_Task objective_. Write out, word for word, the first line of the data below and every line after it through the one containing "b.build('wire_loop', M['cable_dark'], tie)".
------------------------
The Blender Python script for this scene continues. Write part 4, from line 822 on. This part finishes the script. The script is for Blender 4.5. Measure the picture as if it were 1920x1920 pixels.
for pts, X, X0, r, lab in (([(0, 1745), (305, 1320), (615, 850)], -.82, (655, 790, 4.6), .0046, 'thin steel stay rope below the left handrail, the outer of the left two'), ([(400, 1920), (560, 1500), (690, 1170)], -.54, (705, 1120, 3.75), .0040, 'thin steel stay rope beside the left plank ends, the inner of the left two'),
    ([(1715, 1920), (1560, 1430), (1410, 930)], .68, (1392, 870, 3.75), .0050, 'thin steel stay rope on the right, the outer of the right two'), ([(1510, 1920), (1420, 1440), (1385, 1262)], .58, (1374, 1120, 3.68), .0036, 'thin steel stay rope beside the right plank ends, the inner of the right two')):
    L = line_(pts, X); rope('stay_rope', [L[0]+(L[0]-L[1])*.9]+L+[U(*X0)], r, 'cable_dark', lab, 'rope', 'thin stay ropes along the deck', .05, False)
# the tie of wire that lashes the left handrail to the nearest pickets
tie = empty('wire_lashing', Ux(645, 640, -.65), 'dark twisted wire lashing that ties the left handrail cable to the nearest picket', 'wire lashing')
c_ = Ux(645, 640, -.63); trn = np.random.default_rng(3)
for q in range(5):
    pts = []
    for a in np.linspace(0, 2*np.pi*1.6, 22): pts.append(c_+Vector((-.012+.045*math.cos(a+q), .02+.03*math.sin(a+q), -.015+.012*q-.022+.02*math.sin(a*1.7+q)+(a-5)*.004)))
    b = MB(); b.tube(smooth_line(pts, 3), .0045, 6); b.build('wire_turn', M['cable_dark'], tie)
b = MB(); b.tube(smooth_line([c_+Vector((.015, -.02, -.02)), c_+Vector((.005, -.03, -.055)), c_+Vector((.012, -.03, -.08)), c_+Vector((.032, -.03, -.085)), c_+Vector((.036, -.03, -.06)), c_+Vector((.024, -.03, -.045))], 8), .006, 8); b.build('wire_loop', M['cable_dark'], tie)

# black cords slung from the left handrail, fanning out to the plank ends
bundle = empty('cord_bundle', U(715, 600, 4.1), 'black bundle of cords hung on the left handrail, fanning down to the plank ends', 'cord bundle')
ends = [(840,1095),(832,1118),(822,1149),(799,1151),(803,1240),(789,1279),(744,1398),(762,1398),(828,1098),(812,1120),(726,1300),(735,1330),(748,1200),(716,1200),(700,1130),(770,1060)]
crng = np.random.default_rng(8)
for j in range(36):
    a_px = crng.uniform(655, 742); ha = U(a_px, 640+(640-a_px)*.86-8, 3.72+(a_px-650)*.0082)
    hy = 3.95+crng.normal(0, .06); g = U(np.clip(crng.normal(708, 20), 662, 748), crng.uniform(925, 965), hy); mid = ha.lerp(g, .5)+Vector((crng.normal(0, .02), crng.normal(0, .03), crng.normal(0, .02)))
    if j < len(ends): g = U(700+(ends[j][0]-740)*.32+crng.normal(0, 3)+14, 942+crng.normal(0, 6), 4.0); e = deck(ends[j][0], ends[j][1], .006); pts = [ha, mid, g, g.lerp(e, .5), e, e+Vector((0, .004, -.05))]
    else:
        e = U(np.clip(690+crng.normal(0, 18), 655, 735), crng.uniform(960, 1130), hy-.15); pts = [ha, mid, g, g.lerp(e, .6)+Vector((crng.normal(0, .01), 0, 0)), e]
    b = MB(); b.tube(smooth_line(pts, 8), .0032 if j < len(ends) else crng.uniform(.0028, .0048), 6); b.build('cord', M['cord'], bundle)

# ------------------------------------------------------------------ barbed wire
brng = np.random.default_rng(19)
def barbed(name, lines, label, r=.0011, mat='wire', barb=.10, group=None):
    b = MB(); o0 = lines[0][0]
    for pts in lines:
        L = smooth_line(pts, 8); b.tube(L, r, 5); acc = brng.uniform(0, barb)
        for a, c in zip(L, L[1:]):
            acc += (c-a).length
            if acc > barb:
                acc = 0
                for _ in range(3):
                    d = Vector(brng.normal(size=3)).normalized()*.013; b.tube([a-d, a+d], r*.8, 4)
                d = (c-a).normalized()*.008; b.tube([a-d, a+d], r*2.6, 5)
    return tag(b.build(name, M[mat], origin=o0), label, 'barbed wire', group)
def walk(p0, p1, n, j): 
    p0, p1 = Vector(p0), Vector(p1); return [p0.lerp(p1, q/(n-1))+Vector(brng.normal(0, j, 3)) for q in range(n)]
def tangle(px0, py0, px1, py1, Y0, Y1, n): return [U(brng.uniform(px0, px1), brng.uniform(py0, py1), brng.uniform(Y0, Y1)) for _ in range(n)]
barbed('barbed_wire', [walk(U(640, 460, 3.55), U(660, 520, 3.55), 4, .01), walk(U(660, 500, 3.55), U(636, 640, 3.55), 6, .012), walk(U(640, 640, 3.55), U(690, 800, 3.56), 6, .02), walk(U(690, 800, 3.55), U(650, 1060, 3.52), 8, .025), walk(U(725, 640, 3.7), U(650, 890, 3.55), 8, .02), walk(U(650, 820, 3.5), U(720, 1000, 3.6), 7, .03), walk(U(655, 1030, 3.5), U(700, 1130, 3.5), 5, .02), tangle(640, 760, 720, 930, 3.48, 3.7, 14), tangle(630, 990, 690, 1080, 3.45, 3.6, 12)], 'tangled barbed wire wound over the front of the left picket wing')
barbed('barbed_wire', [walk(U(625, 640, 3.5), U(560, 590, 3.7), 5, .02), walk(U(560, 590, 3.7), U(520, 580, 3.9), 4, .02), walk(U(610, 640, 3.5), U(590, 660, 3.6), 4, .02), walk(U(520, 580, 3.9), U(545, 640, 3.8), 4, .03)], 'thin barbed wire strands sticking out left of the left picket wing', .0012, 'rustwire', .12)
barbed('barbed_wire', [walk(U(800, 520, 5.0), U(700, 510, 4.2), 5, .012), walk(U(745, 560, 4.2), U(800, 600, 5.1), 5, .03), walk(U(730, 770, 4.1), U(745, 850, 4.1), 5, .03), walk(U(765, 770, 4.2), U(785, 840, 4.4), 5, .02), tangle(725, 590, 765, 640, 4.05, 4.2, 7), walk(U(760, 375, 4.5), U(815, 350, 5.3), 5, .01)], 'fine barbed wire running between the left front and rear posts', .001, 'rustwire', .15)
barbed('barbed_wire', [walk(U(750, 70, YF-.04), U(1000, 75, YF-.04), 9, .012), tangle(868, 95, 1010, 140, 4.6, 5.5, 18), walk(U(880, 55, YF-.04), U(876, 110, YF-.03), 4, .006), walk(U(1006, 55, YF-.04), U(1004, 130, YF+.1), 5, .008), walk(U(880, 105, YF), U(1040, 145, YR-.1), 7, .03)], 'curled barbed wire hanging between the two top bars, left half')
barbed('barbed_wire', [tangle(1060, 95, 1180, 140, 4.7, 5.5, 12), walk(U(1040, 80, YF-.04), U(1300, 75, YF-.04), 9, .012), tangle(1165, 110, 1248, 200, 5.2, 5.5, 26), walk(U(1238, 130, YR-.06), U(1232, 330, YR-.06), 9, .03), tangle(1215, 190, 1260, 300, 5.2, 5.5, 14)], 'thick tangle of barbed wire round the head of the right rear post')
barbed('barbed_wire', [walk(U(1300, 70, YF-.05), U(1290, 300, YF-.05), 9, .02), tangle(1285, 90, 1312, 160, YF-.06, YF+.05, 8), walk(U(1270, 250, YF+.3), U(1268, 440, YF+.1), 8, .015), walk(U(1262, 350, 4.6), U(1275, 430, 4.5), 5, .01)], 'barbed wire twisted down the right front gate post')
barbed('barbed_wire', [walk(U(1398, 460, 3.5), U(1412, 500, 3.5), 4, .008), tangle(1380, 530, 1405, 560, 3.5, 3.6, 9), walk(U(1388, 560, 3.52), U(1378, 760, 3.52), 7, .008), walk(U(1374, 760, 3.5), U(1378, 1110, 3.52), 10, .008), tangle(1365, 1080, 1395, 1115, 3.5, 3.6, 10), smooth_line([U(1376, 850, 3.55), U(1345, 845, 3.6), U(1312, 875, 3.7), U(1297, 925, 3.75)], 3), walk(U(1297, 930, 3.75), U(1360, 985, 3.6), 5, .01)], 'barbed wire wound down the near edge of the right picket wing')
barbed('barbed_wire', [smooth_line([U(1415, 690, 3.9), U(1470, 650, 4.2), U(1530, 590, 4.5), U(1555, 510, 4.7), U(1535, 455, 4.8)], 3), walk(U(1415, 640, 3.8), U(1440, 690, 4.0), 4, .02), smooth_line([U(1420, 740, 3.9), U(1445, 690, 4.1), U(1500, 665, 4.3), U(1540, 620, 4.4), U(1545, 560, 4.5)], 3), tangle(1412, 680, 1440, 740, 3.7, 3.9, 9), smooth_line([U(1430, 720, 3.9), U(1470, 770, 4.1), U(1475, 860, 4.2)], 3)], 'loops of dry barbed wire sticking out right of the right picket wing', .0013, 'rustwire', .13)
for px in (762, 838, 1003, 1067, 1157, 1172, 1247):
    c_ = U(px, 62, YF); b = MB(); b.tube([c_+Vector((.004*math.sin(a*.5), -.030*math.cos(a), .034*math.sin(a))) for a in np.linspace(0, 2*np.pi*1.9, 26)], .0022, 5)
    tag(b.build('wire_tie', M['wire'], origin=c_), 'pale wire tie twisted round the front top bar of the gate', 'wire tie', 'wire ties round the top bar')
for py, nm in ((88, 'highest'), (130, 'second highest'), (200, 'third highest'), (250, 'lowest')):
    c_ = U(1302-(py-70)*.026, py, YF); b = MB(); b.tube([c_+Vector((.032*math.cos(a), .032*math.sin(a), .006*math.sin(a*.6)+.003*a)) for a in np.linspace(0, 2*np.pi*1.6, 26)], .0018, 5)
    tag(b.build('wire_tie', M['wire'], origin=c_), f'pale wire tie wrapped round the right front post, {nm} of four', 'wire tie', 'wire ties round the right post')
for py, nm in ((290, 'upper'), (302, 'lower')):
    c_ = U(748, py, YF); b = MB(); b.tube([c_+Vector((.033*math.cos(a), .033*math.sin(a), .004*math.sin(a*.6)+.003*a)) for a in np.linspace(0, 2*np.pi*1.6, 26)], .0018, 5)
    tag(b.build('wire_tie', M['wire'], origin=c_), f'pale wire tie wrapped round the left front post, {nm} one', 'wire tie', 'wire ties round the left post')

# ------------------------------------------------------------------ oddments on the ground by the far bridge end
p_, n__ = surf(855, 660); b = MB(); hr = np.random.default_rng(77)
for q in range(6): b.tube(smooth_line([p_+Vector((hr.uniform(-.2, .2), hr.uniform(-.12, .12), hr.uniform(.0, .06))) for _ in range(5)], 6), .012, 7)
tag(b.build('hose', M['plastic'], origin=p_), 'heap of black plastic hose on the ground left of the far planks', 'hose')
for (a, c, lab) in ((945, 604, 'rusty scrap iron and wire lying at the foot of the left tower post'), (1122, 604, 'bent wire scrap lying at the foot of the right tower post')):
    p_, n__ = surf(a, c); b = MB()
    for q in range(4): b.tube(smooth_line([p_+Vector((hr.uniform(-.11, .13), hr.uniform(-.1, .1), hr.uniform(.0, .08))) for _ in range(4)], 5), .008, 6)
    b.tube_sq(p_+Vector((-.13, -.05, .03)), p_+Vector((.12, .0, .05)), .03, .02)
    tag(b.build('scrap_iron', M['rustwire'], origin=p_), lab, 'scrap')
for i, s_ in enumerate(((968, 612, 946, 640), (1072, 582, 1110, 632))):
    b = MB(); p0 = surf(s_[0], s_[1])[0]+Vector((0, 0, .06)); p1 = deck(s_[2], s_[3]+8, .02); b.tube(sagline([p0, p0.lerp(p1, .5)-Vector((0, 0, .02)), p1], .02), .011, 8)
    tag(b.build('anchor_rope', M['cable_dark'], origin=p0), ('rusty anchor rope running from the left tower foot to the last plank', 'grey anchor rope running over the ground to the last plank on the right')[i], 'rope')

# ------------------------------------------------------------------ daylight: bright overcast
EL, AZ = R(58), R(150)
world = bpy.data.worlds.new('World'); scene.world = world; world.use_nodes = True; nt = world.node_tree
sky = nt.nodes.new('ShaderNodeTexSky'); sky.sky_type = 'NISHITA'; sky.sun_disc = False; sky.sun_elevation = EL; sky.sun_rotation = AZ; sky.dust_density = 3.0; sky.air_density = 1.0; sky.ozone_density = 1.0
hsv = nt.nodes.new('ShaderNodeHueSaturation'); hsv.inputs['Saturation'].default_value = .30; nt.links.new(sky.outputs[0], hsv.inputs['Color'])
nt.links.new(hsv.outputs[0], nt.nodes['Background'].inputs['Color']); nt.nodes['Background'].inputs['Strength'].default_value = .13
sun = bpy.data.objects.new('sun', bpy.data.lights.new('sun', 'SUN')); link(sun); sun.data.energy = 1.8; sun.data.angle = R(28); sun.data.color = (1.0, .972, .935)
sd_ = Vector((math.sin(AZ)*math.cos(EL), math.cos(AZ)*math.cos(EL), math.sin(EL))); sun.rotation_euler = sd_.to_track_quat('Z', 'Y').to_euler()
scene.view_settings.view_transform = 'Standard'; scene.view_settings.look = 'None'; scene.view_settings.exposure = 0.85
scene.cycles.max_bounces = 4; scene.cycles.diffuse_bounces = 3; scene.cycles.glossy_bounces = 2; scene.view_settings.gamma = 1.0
------------------------
_Solution for this exercise_.
The Blender Python script for this scene continues. Write part 4, from line 822 on. This part finishes the script. The script is for Blender 4.5. Measure the picture as if it were 1920x1920 pixels.
for pts, X, X0, r, lab in (([(0, 1745), (305, 1320), (615, 850)], -.82, (655, 790, 4.6), .0046, 'thin steel stay rope below the left handrail, the outer of the left two'), ([(400, 1920), (560, 1500), (690, 1170)], -.54, (705, 1120, 3.75), .0040, 'thin steel stay rope beside the left plank ends, the inner of the left two'),
    ([(1715, 1920), (1560, 1430), (1410, 930)], .68, (1392, 870, 3.75), .0050, 'thin steel stay rope on the right, the outer of the right two'), ([(1510, 1920), (1420, 1440), (1385, 1262)], .58, (1374, 1120, 3.68), .0036, 'thin steel stay rope beside the right plank ends, the inner of the right two')):
    L = line_(pts, X); rope('stay_rope', [L[0]+(L[0]-L[1])*.9]+L+[U(*X0)], r, 'cable_dark', lab, 'rope', 'thin stay ropes along the deck', .05, False)
# the tie of wire that lashes the left handrail to the nearest pickets
tie = empty('wire_lashing', Ux(645, 640, -.65), 'dark twisted wire lashing that ties the left handrail cable to the nearest picket', 'wire lashing')
c_ = Ux(645, 640, -.63); trn = np.random.default_rng(3)
for q in range(5):
    pts = []
    for a in np.linspace(0, 2*np.pi*1.6, 22): pts.append(c_+Vector((-.012+.045*math.cos(a+q), .02+.03*math.sin(a+q), -.015+.012*q-.022+.02*math.sin(a*1.7+q)+(a-5)*.004)))
    b = MB(); b.tube(smooth_line(pts, 3), .0045, 6); b.build('wire_turn', M['cable_dark'], tie)
b = MB(); b.tube(smooth_line([c_+Vector((.015, -.02, -.02)), c_+Vector((.005, -.03, -.055)), c_+Vector((.012, -.03, -.08)), c_+Vector((.032, -.03, -.085)), c_+Vector((.036, -.03, -.06)), c_+Vector((.024, -.03, -.045))], 8), .006, 8); b.build('wire_loop', M['cable_dark'], tie)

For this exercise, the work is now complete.